The Iraqi constitution can't fail.

Now.
Under the new rules, the constitution will fail only if two-thirds of all registered voters - rather than two-thirds of all those actually casting ballots - reject it in at least three of the 18 provinces.

The change, adopted during an unannounced vote in Parliament on Sunday afternoon, effectively raises the bar for those who oppose the constitution. Given that fewer than 60 percent of registered Iraqis voted in the January elections, the chances that two-thirds will both show up at the polls and vote against the document in three provinces would appear to be close to nil....

Other Shiite members of the assembly defended their action. They said that if only people who came to the polls were counted in the referendum, insurgent attacks could frighten away so many voters that the constitution could be rejected on the basis of a small, unrepresentative sample of voters.
Isn't it a clever disincentive to violence? Preventing voting undercuts the cause of the very people who were motivated to prevent voting. Given the reality of the threat, why isn't this incentive justified to allow people to vote?
The legal passage in question states: "The general referendum will be successful and the draft constitution ratified if a majority of voters in Iraq approve and if two-thirds of voters in three or more governorates do not reject it."

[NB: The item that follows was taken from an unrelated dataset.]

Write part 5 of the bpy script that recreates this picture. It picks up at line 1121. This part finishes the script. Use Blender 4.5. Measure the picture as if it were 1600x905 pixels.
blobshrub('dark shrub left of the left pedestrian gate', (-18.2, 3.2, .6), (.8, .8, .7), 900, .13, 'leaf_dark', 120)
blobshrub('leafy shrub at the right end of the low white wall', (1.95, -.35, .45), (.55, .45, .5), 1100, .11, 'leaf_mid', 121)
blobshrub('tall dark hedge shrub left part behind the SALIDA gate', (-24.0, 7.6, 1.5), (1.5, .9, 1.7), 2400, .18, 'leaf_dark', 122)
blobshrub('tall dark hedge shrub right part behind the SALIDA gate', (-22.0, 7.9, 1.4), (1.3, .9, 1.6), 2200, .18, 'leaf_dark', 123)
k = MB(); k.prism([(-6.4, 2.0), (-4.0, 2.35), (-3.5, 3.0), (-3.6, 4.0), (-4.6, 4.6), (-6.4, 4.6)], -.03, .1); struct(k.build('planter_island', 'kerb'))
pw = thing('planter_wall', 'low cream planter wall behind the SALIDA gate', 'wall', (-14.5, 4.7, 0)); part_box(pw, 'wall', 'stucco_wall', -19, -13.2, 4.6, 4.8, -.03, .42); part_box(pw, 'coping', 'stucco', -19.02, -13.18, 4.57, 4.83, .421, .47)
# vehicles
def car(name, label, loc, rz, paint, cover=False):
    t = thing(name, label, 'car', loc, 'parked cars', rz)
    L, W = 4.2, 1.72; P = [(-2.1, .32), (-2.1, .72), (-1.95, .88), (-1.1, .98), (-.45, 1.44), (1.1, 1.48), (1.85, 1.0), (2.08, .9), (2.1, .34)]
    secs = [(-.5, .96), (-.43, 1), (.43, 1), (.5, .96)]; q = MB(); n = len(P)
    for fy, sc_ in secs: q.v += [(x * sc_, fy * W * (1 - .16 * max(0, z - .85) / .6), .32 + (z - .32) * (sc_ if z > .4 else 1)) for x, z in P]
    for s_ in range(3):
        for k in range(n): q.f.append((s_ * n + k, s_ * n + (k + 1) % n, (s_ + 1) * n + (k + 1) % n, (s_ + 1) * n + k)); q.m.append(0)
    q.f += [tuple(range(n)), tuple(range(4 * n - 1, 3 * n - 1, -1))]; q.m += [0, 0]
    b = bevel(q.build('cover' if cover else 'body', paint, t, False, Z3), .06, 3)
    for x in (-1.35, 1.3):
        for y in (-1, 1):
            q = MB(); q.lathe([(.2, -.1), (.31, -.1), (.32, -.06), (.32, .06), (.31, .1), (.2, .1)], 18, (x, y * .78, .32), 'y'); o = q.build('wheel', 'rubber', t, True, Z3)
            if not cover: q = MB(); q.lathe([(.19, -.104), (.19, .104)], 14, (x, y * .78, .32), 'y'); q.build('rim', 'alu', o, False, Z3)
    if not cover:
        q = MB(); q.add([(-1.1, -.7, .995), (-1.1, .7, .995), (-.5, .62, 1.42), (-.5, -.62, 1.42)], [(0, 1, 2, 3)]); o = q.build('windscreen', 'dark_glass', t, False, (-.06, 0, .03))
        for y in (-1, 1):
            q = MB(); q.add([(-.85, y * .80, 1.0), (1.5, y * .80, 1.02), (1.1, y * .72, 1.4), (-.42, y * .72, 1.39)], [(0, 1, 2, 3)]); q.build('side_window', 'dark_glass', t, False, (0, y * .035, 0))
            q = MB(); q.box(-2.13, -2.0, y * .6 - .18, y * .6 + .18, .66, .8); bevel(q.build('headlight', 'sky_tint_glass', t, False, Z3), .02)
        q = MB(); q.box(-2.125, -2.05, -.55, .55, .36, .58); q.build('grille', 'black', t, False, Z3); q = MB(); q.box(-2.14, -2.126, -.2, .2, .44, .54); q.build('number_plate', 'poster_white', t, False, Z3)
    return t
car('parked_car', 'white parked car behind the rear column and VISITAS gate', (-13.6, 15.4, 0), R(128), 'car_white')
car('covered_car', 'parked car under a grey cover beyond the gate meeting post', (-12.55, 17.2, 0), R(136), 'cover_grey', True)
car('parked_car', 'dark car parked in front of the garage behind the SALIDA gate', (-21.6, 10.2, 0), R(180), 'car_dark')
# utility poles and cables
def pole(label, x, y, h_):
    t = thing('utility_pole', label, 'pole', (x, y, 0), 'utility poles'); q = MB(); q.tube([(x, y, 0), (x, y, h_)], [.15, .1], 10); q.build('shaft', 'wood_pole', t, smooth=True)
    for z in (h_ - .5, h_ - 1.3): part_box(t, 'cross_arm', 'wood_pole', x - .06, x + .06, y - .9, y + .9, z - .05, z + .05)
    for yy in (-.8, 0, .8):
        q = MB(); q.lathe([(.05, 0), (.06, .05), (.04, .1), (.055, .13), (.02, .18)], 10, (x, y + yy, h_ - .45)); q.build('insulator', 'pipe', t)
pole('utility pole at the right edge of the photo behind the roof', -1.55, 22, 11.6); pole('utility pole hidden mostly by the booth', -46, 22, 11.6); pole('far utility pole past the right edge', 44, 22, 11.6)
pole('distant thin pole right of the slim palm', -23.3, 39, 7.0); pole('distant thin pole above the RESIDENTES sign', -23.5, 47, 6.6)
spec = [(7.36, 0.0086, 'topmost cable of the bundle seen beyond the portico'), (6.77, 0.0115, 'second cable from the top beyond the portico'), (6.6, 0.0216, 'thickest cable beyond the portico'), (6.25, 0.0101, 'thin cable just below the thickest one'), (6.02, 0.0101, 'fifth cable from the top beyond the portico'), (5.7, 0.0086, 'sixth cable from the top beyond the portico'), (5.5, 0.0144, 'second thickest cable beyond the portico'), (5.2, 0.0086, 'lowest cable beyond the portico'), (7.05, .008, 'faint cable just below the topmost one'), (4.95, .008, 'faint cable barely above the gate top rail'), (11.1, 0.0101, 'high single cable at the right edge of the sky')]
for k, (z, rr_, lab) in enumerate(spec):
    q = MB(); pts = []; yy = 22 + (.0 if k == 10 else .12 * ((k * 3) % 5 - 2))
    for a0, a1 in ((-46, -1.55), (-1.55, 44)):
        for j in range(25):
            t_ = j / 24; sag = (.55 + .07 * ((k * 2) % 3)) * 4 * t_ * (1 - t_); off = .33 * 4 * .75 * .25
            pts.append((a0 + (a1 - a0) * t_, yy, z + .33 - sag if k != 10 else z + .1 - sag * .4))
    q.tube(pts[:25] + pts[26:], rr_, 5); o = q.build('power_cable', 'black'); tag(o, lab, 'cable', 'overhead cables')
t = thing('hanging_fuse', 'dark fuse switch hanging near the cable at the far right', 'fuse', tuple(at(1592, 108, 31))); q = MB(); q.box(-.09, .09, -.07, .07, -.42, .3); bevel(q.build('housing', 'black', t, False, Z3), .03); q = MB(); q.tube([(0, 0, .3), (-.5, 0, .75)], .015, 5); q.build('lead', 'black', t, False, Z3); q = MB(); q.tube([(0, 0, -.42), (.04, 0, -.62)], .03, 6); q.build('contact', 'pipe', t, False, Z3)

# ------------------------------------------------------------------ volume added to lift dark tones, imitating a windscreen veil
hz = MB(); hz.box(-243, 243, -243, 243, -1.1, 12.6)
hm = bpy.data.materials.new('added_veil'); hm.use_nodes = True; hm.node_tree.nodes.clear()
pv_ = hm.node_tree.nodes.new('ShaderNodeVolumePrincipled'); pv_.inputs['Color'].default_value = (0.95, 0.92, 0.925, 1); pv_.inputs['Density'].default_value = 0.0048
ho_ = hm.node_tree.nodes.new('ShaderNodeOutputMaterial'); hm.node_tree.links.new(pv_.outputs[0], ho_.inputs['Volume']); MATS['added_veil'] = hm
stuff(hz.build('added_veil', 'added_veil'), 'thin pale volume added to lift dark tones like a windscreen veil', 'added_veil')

In their vote on Sunday, the Shiite and Kurdish members interpreted the law as follows: the constitution will pass if a majority of ballots are cast for it; it will fail if two-thirds of registered voters in three or more provinces vote against it. In other words, the lawmakers designated two different meanings for the word "voters" in one passage. "I think it's a double standard, and it's unfair," said Mahmoud Othman, a Kurdish assembly member who, like many other lawmakers, said he had not been present during the vote and only learned of it afterward. "When it's in your favor, you say 'voters.' When it's not in your favor you say 'eligible voters.' "
It is awfully hard to support the interpretation. I wonder if the theory of "Active Liberty" would help.